Elsewhere in reality, throughout the episode: Katrina is still Death’s captive. At one point we’re treated to the sight of a shirtless Headless walking around and showing off his pecs for the ladies in the audience, assuming they can overlook his hideous red stump. Then he gives Katrina a turquoise amulet that lets her see him as the old Abraham, human head and mouth and stalker vibes and all. He’s more impressed than she is, and he’s forgetting an earlier incident in which she stabbed him in the hand when he tried to feed her bread. Wooing her may not be as easy as he thought.

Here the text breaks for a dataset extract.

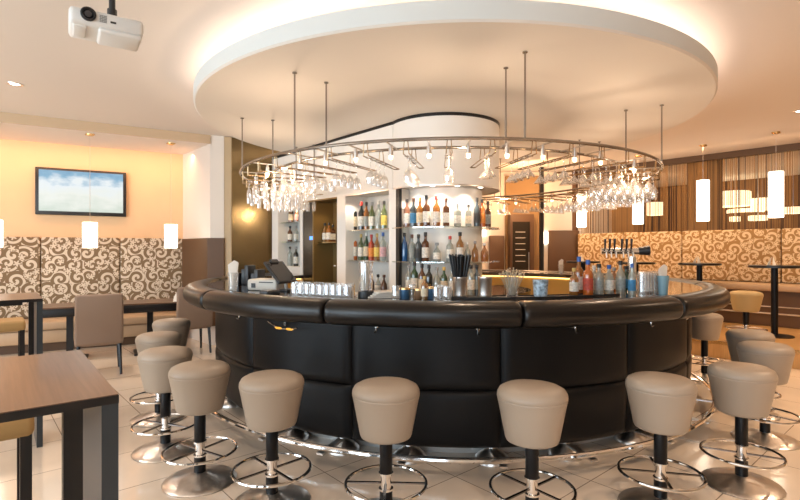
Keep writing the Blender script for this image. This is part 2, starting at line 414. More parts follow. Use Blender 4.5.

Meanwhile, Moloch rewards Jeremy for their failed plan with a special gift. Animated armor enters his lair through a surprise lava door. The armor is thought-controlled and armed with a flaming sword. “COOL! This would’ve been a great thing to have several hours ago,” Jeremy doesn’t say.

To be continued!

2 responses

  1. If this show wasn’t so visually entertaining, I’d be happy just reading your comprehensive and humorous blog. It not only tells a great story but helps me better understand the fast paced dialogue that sometimes goes over my head. And I always learn something, such as Timothy Busfield playing Ben Franklin! I had no idea! I am so glad you are continuing to recap the show. It truly enhances my overall enjoyment of this unique program.

    Like

    • I appreciate the kind words! I may poke at the show quite a bit, but it’s such rousing, visually striking fun that I like it despite its occasional silliness. And it’s one of those rare shows that my wife and I get a kick out of watching together, so that’s a plus.